Monday, January 21, 2019

In 2009 persuasion likely accounted for 30% of the U.S. Gross Domestic Product (GDP), or about 4.56 trillion dollars. What percent of GDP was due to persuasive public speaking?


On January 4, 2019 at Inc. there was an article by Carmine Gallo titled Public speaking is no longer a ‘soft skill.’ It’s your key to success in any field. A section on The Growing Value of Changing Minds began:

“In a world built on ideas, the persuaders – the ones who can win hearts and change mind – have a competitive edge. I’ve spoken to economists and historians like Deidre McCloskey at the University of Illinois, Chicago. She conducted an impressive research project to prove that old fashioned rhetoric – persuasion – is responsible for a growing share of America’s national income.

McCloskey analyzed 250 occupations covering 140 million people in the U.S. She created a statistical model based on the amount of time people in each category spent on public speaking and persuading another person to take action. In some cases persuasion played a more limited role than others (think firefighters versus public relations specialists).

McCloskey reached the following conclusion: Persuasion is responsible for generating one-quarter of America’s total national income. She expects it to rise to 40 percent over the next twenty years. McCloskey’s research was taken up by another economist in Australia who reached a similar conclusion.”

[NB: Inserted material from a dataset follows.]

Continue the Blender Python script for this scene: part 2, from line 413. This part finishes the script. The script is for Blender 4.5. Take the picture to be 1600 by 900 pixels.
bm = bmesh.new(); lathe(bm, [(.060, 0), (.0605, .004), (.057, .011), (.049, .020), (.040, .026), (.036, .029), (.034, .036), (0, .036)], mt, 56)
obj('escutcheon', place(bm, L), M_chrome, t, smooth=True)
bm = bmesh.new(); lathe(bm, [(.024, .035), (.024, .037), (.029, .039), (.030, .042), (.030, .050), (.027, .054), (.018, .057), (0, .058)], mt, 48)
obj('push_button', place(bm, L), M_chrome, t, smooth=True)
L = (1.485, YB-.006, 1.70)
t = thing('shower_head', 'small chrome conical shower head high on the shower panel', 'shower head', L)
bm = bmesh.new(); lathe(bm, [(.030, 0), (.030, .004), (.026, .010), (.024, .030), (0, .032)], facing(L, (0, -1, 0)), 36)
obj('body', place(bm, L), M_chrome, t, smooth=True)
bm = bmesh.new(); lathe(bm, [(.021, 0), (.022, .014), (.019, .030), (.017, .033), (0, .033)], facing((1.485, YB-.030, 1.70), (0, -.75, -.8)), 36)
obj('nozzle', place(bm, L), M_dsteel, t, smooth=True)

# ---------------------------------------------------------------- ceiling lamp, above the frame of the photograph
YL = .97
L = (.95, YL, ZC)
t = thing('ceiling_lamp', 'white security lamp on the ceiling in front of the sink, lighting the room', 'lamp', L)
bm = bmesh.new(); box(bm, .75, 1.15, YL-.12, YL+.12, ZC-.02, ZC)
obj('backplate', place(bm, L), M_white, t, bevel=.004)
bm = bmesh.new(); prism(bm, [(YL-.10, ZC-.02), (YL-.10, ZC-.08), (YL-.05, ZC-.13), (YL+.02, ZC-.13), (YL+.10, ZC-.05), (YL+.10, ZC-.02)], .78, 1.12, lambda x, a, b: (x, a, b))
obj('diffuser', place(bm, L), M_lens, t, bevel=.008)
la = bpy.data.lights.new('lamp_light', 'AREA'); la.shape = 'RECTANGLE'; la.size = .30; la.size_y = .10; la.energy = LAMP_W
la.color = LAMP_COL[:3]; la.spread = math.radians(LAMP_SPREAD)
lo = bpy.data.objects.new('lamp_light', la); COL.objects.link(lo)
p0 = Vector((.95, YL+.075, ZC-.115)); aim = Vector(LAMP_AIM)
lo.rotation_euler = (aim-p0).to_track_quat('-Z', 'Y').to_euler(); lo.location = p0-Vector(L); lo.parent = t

The Australian economist was Gerry Antioch, who discussed his research on the percentage of the Gross Domestic Product (GDP) in an article from 2013 in issue 1 of Economic Roundup titled Persuasion is now 30 per cent of US GDP (revisiting McCloskey and Klamer after a quarter of a century). That earlier article by McCloskey and Klamer was published in the May 1995 issue of The American Economic review on pages 191 to 195 and titled One Quarter of GDP is Persuasion. Table 1 of Antioch’s article shows the details of McCloskey and Klamer’s “inspired guesstimate,” of 26% for 1993 - which actually includes just 21 of those 250 occupations. There were four categories with weights of 1.00 (4 occupations), 0.75 (9 occupations), 0.50 (6 occupations), and 0.25 (2 occupations). They also made estimates from data for the years 1983, 1988, and 1991. Antioch made estimates for 2003 and 2009.


































The first bar chart shown above presents the percentages for persuasion from all six estimates. A second bar chart restates them in current dollars based on GDP. A press release on November 16, 2015 from the Association of National Advertisers reported that research sponsored by them found that advertising alone contributed 19% to the U.S. GDP in 2014, or $3.4 trillion.

How much of these percentages or dollars can be attributed just to either storytelling or public speaking? Back in 2002 Stephen Denning published an article in the RSA Journal titled How storytelling ignites action in knowledge-era organizations in which he guessed storytelling made up two-thirds of persuasion. Then on page xvi of his 2005 book The Leader’s Guide to Storytelling he said it conservatively was at least half of persuasion.  In their 2014 book Business Storytelling for Dummies Karen Dietz and Lori Silverman mention Denning’s 2005 book and link to Antioch’s article.

















What about public speaking? Page 324 in Chapter 15 of Stephen Lucas’s book The Art of Public Speaking (10th edition, 2008) just mentions the 26% persuasion estimate as being from a Wall Street Journal version of a January 10, 1995 Associated Press article about McCloskey and Klamer by Amanda Bennett titled Economists + Meeting A Zillion Causes and Effects. If Stephen Denning can guess a half for storytelling, than I can take a wild guess of a fifth for persuasive public speaking, and come up with the dollar estimates shown above in a third bar chart. So, it might be over $912 billion!